De voorbije periode was niet makkelijk als muzikant, liet hij weten. Het zaaltje gevuld met nog geen dertig afstandelijke personen – omdat het niet anders kan momenteel – illustreert dat die periode nog lang niet voorbij is, maar hoe fijn dat publiekje het vindt om opnieuw gevoed te kunnen worden met livemuziek. Sinds maart speelt hij zonder band, was hij erg op zichzelf aangewezen, maar even hard verbaasd hoeveel je ook alleen kan bereiken. Die periode leverde dus ook mooie dingen op, die Raman. in zijn eerste track, die hij als ‘zijn lockdownnummer’ benoemt, bluesy laat weerklinken in de woorden “Nothing changes but the weather…”
Een durver is het. Hij trekt het bluesregister meteen volledig open, wanneer hij zomaar even Big Sky Country van Chris Withley covert. Enkel muzikanten met talent doen dit passioneel zonder enige aarzeling. De slider glijdt elegant warm doorheen de track die Simon zich qua sound helemaal eigen maakte. Prachtig. En doorheen wat volgt, lijk het of de oudere zielen als Chris Withley en Jeff Buckley goedkeurend knikkend, mee volgen over de schouder van dit jonge talent.
Zijn stembereik klinkt groots en weet pittige kracht neer te zetten, als bewijs dat rock ook zonder rauwe vocals kan.

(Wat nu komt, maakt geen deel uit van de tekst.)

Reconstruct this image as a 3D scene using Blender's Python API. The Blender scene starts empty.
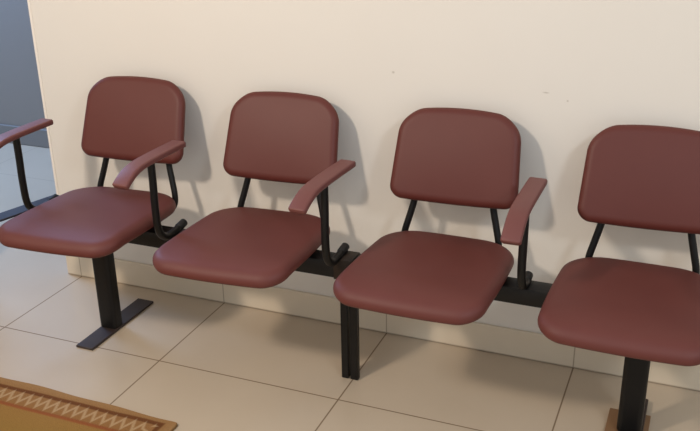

In Maestoso laat hij zijn rijke contrast tussen donkerdiep en de ijle hoogtes de vrije loop.
Wanneer Matis Cooreman, een vriend van Simon, naast Simon plaatsneemt voor een instrumentale jam, krijgt de Raman.-sound nog meer diepte. Met zijn mondharmonica neemt hij de rol van vocals probleemloos over. De heren voelen mekaar perfect aan en dat levert een ongedwongen, prachtige combinatie op. Pittig, met de rauwheid die blues nog mooier maakt.
Ook laat Matis zijn harmonica, maar ook zijn diepzware stem als backings klinken in Raman.’s ode aan alle vrouwen. ‘Just like a woman…’
Wat als een ‘jazz-probeersel’ aangekondigd wordt, klinkt heerlijk, want “You don’t know what love is, until you know what the meaning of the blues is”! Nog meer nieuws horen we wanneer Simon een nummer speelt uit de nieuwe dingen die ze in december opnamen in de studio. Nummers die wat blijven liggen waren. Voorzichtige somberheid en knappe ritmes in een veilig warme, veelbelovende sound.
Deze jongeman liet nog niet het laatste van zich horen… keep an ear on him.